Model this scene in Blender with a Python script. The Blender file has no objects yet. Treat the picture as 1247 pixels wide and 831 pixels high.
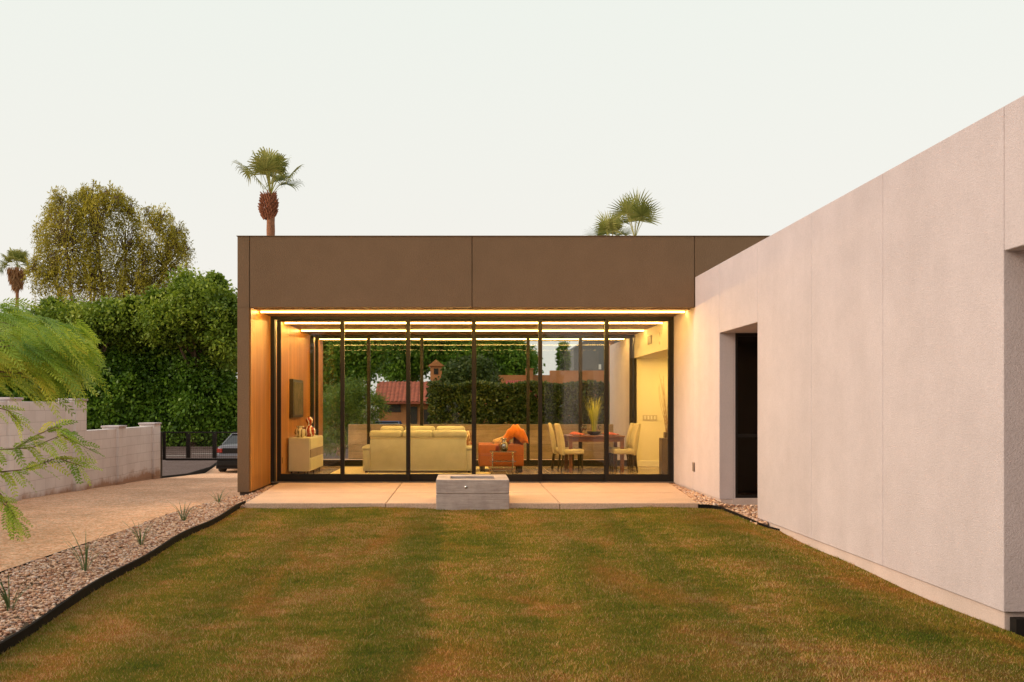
import bpy, bmesh, math, random
import numpy as np
from mathutils import Vector, Matrix, Euler
R = math.radians
random.seed(7); rng = np.random.default_rng(11)
F = 1130.0; CH = 1.41; VX = 565.0; VY = 494.0
scene = bpy.context.scene
COL = scene.collection

# ------------------------------------------------------------------ helpers
def tag(o, label=None, cat=None, group=None, kind=None):
    if label: o['label'] = label
    if cat: o['category'] = cat
    if group: o['group'] = group
    if kind: o['kind'] = kind
    return o

def thing(name, label, cat, loc=(0, 0, 0), rz=0, group=None):
    o = bpy.data.objects.new(name, None); COL.objects.link(o)
    o.location = loc; o.rotation_euler = (0, 0, rz); o.empty_display_size = .2
    return tag(o, label, cat, group)

class MB:
    """collects shapes into one mesh"""
    def __init__(s): s.bm = bmesh.new()
    def _merge(s, b, M=None):
        if M is not None: b.transform(M)
        me = bpy.data.meshes.new('tmp'); b.to_mesh(me); b.free()
        s.bm.from_mesh(me); bpy.data.meshes.remove(me)
    def box(s, x0, x1, y0, y1, z0, z1, bev=0, seg=2, M=None):
        b = bmesh.new()
        bmesh.ops.create_cube(b, size=1)
        for v in b.verts:
            v.co = Vector(((x0+x1)/2+v.co.x*(x1-x0), (y0+y1)/2+v.co.y*(y1-y0), (z0+z1)/2+v.co.z*(z1-z0)))
        if bev: bmesh.ops.bevel(b, geom=b.edges[:], offset=bev, segments=seg, profile=.5, affect='EDGES')
        s._merge(b, M); return s
    def tube(s, pts, radii, n=8, caps=True):
        pts = [Vector(p) for p in pts]
        if not hasattr(radii, '__len__'): radii = [radii]*len(pts)
        bm = s.bm; rings = []
        up = Vector((0, 0, 1))
        for i, p in enumerate(pts):
            d = (pts[min(i+1, len(pts)-1)]-pts[max(i-1, 0)]).normalized()
            a = d.cross(up)
            if a.length < 1e-3: a = d.cross(Vector((1, 0, 0)))
            a.normalize(); b = d.cross(a).normalized()
            rings.append([bm.verts.new(p+(a*math.cos(t)+b*math.sin(t))*radii[i]) for t in [2*math.pi*k/n for k in range(n)]])
        for r0, r1 in zip(rings, rings[1:]):
            for k in range(n): bm.faces.new((r0[k], r0[(k+1) % n], r1[(k+1) % n], r1[k]))
        if caps:
            bm.faces.new(rings[0][::-1]); bm.faces.new(rings[-1])
        return s
    def lathe(s, prof, cx=0, cy=0, n=24, sq=False):
        bm = s.bm; rings = []
        for r, z in prof:
            if r < 1e-4: rings.append([bm.verts.new((cx, cy, z))])
            else:
                rings.append([bm.verts.new((cx+r*math.cos(2*math.pi*k/n), cy+r*math.sin(2*math.pi*k/n), z)) for k in range(n)])
        for a, b in zip(rings, rings[1:]):
            if len(a) == 1 and len(b) == 1: continue
            for k in range(n):
                k2 = (k+1) % n
                if len(a) == 1: bm.faces.new((a[0], b[k2], b[k]))
                elif len(b) == 1: bm.faces.new((a[k], a[k2], b[0]))
                else: bm.faces.new((a[k], a[k2], b[k2], b[k]))
        return s
    def prism(s, poly, axis, a, b, bev=0):
        """extrude a 2D polygon along axis from a to b"""
        t = bmesh.new()
        def mk(p, q):
            return (q, p[0], p[1]) if axis == 0 else ((p[0], q, p[1]) if axis == 1 else (p[0], p[1], q))
        v0 = [t.verts.new(mk(p, a)) for p in poly]; v1 = [t.verts.new(mk(p, b)) for p in poly]
        t.faces.new(v0); t.faces.new(v1[::-1])
        for i in range(len(poly)):
            j = (i+1) % len(poly); t.faces.new((v0[i], v1[i], v1[j], v0[j]))
        bmesh.ops.recalc_face_normals(t, faces=t.faces[:])
        if bev: bmesh.ops.bevel(t, geom=t.edges[:], offset=bev, segments=2, profile=.5, affect='EDGES')
        s._merge(t); return s
    def build(s, name, mat, parent=None, smooth=False, world=True, angle=None, sub=0):
        bmesh.ops.recalc_face_normals(s.bm, faces=s.bm.faces[:])
        if world and parent is not None:
            L = parent.location
            for v in s.bm.verts: v.co -= L
        me = bpy.data.meshes.new(name); s.bm.to_mesh(me); s.bm.free()
        return link(name, me, mat, parent, smooth, angle, sub)

def link(name, me, mat, parent=None, smooth=False, angle=None, sub=0):
    me.materials.append(mat)
    o = bpy.data.objects.new(name, me); COL.objects.link(o)
    if parent is not None: o.parent = parent
    if smooth or angle: me.shade_smooth()
    if angle: me.set_sharp_from_angle(angle=R(angle))
    if sub:
        m = o.modifiers.new('sub', 'SUBSURF'); m.levels = sub; m.render_levels = sub
    return o

def npmesh(name, verts, faces, mat, parent=None, attr=None, smooth=False):
    """verts (N,3), faces (M,k) arrays; attr: per-face float"""
    me = bpy.data.meshes.new(name)
    verts = np.asarray(verts, dtype=np.float32)
    if parent is not None: verts = verts-np.array(parent.location, dtype=np.float32)
    m, k = faces.shape
    me.vertices.add(len(verts)); me.vertices.foreach_set('co', verts.ravel())
    me.loops.add(m*k); me.loops.foreach_set('vertex_index', faces.astype(np.int32).ravel())
    me.polygons.add(m); me.polygons.foreach_set('loop_start', np.arange(0, m*k, k, dtype=np.int32))
    me.update(calc_edges=True)
    if attr is not None:
        a = me.attributes.new('rnd', 'FLOAT', 'FACE'); a.data.foreach_set('value', np.asarray(attr, dtype=np.float32))
    return link(name, me, mat, parent, smooth)

# ------------------------------------------------------------------ materials
def nodemat(name):
    m = bpy.data.materials.new(name); m.use_nodes = True
    nt = m.node_tree; b = nt.nodes['Principled BSDF']
    return m, nt, b

def N(nt, t, **kw):
    n = nt.nodes.new(t)
    for k, v in kw.items():
        if k.startswith('i_'): n.inputs[int(k[2:])].default_value = v
        else: setattr(n, k, v)
    return n

def noise(nt, scale, detail=4, rough=.55, vec=None, dist=0):
    n = nt.nodes.new('ShaderNodeTexNoise'); n.inputs['Scale'].default_value = scale
    n.inputs['Detail'].default_value = detail; n.inputs['Roughness'].default_value = rough
    n.inputs['Distortion'].default_value = dist
    if vec is not None: nt.links.new(vec, n.inputs['Vector'])
    return n.outputs['Fac']

def ramp(nt, fac, stops):
    r = nt.nodes.new('ShaderNodeValToRGB'); e = r.color_ramp.elements
    while len(e) < len(stops): e.new(.5)
    for el, (p, c) in zip(e, stops): el.position = p; el.color = (*c, 1) if len(c) == 3 else c
    nt.links.new(fac, r.inputs[0]); return r.outputs['Color']

def mixc(nt, a, b, fac, mode='MIX'):
    m = nt.nodes.new('ShaderNodeMix'); m.data_type = 'RGBA'; m.blend_type = mode
    for s, i in ((fac, 0), (a, 6), (b, 7)):
        if hasattr(s, 'is_linked') or hasattr(s, 'links'): nt.links.new(s, m.inputs[i])
        else: m.inputs[i].default_value = (*s, 1) if isinstance(s, tuple) and len(s) == 3 else s
    return m.outputs[2]

def pos(nt, scale=(1, 1, 1)):
    g = nt.nodes.new('ShaderNodeNewGeometry')
    mp = nt.nodes.new('ShaderNodeMapping'); mp.inputs['Scale'].default_value = scale
    nt.links.new(g.outputs['Position'], mp.inputs['Vector']); return mp.outputs['Vector']

def bump(nt, b, h, strength=.3, dist=.01):
    n = nt.nodes.new('ShaderNodeBump'); n.inputs['Strength'].default_value = strength
    n.inputs['Distance'].default_value = dist
    nt.links.new(h, n.inputs['Height']); nt.links.new(n.outputs['Normal'], b.inputs['Normal'])

def simple(name, c, rough=.6, var=.12, nscale=6, bscale=0, bstr=.2, metal=0, bdist=.005):
    m, nt, b = nodemat(name)
    p = pos(nt)
    f = noise(nt, nscale, 5, vec=p)
    lo = tuple(x*(1-var) for x in c); hi = tuple(min(1, x*(1+var)) for x in c)
    nt.links.new(ramp(nt, f, [(.3, lo), (.7, hi)]), b.inputs['Base Color'])
    b.inputs['Roughness'].default_value = rough; b.inputs['Metallic'].default_value = metal
    if bscale: bump(nt, b, noise(nt, bscale, 4, vec=p), bstr, bdist)
    return m

def stucco(name, c, big=.10, bs=.6, rough=.9, speck=1.0):
    m, nt, b = nodemat(name); p = pos(nt)
    f1 = noise(nt, .55, 5, .6, p); f2 = noise(nt, 3.2, 6, .65, p); f3 = noise(nt, 60, 3, .7, p)
    st = noise(nt, 1.6, 5, .6, pos(nt, (1, 1, .16)))
    col = ramp(nt, f1, [(.28, tuple(x*(1-big) for x in c)), (.72, tuple(x*(1+big) for x in c))])
    col = mixc(nt, col, ramp(nt, f2, [(.3, (.95, .945, .94)), (.7, (1.04, 1.035, 1.03))]), 1.0, 'MULTIPLY')
    col = mixc(nt, col, ramp(nt, st, [(.35, (.96, .955, .95)), (.65, (1.03, 1.03, 1.03))]), .8, 'MULTIPLY')
    col = mixc(nt, col, ramp(nt, f3, [(.3, (.70, .70, .70)), (.7, (1.22, 1.22, 1.22))]), .8*speck, 'MULTIPLY')
    nt.links.new(col, b.inputs['Base Color']); b.inputs['Roughness'].default_value = rough
    b.inputs['Specular IOR Level'].default_value = .25
    n1 = noise(nt, 75, 5, .7, p)
    bump(nt, b, n1, bs, .012)
    return m

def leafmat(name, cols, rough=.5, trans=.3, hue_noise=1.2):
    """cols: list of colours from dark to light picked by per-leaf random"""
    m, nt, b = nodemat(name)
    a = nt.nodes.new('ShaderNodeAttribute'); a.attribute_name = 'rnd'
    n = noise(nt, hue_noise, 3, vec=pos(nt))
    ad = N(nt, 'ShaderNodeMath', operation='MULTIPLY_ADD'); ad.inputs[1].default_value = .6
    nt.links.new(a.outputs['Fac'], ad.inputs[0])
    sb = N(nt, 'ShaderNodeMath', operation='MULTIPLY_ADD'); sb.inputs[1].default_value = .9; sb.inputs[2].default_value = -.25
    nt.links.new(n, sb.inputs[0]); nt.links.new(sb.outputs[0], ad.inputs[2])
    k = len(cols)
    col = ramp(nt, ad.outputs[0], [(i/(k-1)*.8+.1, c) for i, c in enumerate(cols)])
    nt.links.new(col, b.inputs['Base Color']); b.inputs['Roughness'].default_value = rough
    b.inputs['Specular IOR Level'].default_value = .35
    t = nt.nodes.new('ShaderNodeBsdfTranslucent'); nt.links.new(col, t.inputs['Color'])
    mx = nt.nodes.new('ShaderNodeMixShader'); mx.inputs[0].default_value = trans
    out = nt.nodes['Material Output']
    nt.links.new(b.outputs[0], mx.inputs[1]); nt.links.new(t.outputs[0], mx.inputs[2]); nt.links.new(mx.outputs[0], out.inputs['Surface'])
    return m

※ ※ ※

**EXERCISE OBJECTIVE**
Skip the pictures and restate exactly the lines from the beginning of the listing to the line with "COL = scene.collection", that line included.

**THE RESPONSE**
Model this scene in Blender with a Python script. The Blender file has no objects yet. Treat the picture as 1247 pixels wide and 831 pixels high.
import bpy, bmesh, math, random
import numpy as np
from mathutils import Vector, Matrix, Euler
R = math.radians
random.seed(7); rng = np.random.default_rng(11)
F = 1130.0; CH = 1.41; VX = 565.0; VY = 494.0
scene = bpy.context.scene
COL = scene.collection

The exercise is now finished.